FB is the Flanders of social media, Twitter is Moe.
Zombies..stay away from junk people or you’ll gain a shit-ton of weight.
Jesus Christ. They stole your tweet. Not your first born son.
I’m just a girl, with a baseball bat, smashing my internet modem into a gazillion pieces.
Sure, I miss grandma. But she’s up there protecting us.
*looks up to the sky where my grandma is in a jet fighting aliens*
You want me to make something homemade?? Girl I can’t even make my own serotonin.
“Are you carrying any treats, sir?”
“No, I’m not.”
“Cookies? Biscuits?”
“Nope.”
“Please empty your pockets.”
“Listen, I’ve already told you-“
“I’ll also need to check your bag.”
“I don’t think that’s really nec-”
“Sir, I’d advise you not make this any harder than it needs to be.”
Oh, to be a rat with a pancake
Steps into crowded elevator car. Faces everyone. Doors close.
“I’m not sure how long this ride will last so I’ve decided to take a lover.”
One of the perks of being a woman is that no one can ever surprise you with a kid years later and tell you you’re the mom.

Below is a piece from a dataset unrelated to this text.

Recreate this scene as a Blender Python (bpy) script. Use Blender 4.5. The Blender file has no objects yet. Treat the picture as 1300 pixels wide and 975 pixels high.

king: the gods are angry with us
advisor: let’s throw a virgin into the volcano
king: how would that help
advisor: [throwing stephen in] help what
My pronouns are she/her and my adjectives are problematic/overwhelmed
Hydrate the goths. No government stands a chance against hydrated goths.
to revive an exhausted bee, leave out a little bit of sugar mixed with water
to revive an exhausted wasp, give it a cigarette and ask it if it really believes that god can kill it
If you like talking to yourself, then feel free to dm me.
I do this weird thing where I feel fabulous then I have to get out of bed
If you remove all the segments where they tell you what’s coming up, Dateline is actually only 13 minutes long.